On Jan 5, 2018 5:01 PM, "Heldt-Sheller, Nathan" <
[email protected]> wrote:

...snip..

I’mm working on a change for the next OCF Specification (and implementation
in IoTivity) that will hopefully improve the intuitive nature of “OC_SECURE”

A simple renaming would go a long way.

OC_SECURE => OC_EP_ENCRYPT
OC_NONSECURE => OC_EP_NOENCRYPT

Or maybe OC_COAP, OC_COAPS?

 and /acl2 configuration for many Devices, without breaking the security
model.  I can’t share more than that on the IoTivity reflector at this
point but if you’re curious you can join the OCF Security Working Group and
take a look at the proposal.



Thanks,
Nathan



*From:* [email protected] [mailto:
[email protected]] *On Behalf Of *Gregg Reynolds
*Sent:* Friday, January 5, 2018 1:31 PM
*To:* iotivity-dev <[email protected]>
*Subject:* [dev] Systematic ambiguity of "secured"

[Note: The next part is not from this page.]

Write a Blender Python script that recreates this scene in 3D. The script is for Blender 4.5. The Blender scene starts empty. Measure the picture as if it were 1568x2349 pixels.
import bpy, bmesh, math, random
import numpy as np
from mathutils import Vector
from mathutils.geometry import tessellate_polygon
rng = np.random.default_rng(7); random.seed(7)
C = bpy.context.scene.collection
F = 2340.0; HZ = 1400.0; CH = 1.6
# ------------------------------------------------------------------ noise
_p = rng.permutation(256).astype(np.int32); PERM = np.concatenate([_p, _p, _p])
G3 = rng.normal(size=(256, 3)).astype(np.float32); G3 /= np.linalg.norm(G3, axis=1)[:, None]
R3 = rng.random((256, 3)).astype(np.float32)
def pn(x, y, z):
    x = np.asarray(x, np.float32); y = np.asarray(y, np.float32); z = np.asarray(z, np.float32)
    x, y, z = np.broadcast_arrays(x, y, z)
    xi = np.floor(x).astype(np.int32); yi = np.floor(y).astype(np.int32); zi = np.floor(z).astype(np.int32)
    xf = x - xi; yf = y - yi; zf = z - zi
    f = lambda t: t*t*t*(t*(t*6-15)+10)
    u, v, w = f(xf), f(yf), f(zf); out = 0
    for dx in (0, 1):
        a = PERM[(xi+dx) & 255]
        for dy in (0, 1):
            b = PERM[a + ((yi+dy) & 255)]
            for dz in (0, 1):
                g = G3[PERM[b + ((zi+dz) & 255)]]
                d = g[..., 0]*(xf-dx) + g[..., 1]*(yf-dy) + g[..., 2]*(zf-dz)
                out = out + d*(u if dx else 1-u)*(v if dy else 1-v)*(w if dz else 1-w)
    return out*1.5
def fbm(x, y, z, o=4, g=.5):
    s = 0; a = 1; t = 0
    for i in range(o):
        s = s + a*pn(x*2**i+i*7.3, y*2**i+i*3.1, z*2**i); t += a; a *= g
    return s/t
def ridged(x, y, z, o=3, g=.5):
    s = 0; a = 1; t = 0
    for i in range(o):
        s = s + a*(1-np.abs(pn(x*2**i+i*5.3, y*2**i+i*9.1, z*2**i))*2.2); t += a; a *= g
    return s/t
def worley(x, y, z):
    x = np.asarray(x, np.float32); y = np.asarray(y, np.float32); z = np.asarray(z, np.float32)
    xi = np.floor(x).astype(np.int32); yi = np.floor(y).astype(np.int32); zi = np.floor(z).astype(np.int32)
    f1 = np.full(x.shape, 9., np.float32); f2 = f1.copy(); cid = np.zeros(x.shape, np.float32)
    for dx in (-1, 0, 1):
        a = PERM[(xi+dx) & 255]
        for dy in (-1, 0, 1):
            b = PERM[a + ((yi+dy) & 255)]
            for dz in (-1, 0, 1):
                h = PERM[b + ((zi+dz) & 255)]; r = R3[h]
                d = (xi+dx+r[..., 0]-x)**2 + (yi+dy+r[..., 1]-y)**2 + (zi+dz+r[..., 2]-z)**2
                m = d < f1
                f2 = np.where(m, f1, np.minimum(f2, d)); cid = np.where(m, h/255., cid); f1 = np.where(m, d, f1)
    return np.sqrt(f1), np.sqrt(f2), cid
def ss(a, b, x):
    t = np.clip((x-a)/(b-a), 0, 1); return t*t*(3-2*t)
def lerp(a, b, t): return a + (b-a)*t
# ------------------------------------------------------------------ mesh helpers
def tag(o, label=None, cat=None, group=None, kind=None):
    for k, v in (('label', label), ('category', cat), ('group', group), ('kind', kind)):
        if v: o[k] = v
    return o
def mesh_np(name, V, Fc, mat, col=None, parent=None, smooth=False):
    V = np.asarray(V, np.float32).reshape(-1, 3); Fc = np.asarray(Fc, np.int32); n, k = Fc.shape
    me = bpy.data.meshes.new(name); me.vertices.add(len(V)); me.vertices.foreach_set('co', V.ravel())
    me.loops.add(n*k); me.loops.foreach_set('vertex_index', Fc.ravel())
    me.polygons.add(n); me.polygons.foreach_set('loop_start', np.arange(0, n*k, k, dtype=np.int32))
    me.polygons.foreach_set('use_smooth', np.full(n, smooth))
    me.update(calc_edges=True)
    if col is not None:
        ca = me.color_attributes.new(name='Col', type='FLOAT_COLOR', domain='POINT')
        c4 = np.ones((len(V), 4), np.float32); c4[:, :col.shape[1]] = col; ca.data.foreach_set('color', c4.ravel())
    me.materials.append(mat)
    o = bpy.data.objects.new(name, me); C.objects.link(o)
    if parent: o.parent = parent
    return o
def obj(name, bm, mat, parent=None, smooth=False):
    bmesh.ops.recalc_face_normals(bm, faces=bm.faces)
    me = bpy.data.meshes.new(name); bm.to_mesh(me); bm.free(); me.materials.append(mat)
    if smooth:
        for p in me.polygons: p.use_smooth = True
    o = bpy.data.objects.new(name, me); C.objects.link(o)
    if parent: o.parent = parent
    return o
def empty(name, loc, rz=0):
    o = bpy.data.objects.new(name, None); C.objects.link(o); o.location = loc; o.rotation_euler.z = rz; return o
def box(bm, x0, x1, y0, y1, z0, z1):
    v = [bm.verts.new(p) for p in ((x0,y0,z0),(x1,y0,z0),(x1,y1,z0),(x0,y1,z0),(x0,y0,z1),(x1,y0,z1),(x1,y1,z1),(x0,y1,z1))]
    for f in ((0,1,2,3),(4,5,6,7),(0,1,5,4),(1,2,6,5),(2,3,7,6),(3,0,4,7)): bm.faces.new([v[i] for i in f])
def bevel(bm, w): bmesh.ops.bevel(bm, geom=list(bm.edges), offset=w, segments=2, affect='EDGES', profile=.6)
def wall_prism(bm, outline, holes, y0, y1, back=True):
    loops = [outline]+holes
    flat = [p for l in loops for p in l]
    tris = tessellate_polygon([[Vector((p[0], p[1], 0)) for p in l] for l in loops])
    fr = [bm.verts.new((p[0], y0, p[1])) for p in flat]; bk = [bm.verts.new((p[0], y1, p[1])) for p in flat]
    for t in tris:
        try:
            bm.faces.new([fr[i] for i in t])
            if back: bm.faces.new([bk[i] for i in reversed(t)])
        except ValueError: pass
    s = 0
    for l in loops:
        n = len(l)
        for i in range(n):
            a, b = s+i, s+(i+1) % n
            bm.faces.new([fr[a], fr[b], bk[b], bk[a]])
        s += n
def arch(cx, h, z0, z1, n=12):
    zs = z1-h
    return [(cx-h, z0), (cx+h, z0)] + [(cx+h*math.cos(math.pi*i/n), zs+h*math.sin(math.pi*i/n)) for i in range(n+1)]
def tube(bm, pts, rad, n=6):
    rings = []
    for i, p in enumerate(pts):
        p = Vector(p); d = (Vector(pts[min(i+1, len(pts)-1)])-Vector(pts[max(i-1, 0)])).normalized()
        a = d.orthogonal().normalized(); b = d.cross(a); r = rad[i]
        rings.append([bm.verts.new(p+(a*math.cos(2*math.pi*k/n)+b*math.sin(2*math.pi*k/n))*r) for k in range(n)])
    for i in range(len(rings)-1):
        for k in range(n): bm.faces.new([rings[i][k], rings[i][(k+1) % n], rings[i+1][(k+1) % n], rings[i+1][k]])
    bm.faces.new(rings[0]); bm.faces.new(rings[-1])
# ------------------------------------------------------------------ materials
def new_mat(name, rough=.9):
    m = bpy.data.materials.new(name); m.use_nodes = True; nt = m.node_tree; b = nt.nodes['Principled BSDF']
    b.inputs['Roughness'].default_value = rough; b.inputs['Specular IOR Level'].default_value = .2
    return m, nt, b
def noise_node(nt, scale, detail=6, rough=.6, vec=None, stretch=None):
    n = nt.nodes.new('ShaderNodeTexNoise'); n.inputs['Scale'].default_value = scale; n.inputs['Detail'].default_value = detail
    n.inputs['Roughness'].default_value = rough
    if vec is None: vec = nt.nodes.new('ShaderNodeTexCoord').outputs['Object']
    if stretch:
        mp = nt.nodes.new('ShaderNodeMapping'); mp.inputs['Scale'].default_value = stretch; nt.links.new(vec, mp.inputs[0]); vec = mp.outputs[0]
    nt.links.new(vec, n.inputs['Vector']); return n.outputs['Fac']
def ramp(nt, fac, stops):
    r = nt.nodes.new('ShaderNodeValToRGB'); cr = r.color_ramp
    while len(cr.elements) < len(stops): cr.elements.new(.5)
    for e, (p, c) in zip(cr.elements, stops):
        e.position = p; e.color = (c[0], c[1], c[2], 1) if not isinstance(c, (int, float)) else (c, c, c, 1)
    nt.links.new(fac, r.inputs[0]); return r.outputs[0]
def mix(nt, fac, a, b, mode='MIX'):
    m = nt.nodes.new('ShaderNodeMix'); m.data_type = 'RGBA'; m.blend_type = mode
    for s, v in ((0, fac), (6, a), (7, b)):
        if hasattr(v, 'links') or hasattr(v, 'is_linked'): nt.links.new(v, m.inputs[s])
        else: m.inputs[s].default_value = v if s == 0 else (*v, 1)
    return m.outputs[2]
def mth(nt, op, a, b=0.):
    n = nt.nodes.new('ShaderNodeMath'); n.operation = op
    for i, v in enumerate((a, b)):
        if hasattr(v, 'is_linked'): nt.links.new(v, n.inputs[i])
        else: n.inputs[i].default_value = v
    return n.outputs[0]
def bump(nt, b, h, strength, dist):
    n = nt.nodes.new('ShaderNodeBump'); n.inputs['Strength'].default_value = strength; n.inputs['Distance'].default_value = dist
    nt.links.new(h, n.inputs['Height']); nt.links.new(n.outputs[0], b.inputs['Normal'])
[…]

Security is a house of many mansions. Data integrity, confidentiality,
non-repudiatability, authorization, authentication, etc.



The Iotivity docs systematically conflate these attributes, resulting in
confusion for devs who are not sec experts.



Transport-layer security and access control security are totally
orthogonal. The former is about integrity and confidentiality; the latter
is about, well, something else. But every bit of Iotivity doc I have seen
fails to make that critical distinction.



If we want to increase uptake of OCF, this is a problem.



For example, it is just wrong to say that OC_SECURE means a resource is
secure. It only means that access to the resource must go thru d/tls.
That's about the endpoint connection, not the resource. Access control is a
completely separate issue afaik.



The we have compiling with SECURED or not.



Alas, I have not yet come up with better language. But if we want to
attract devs we need clearer language.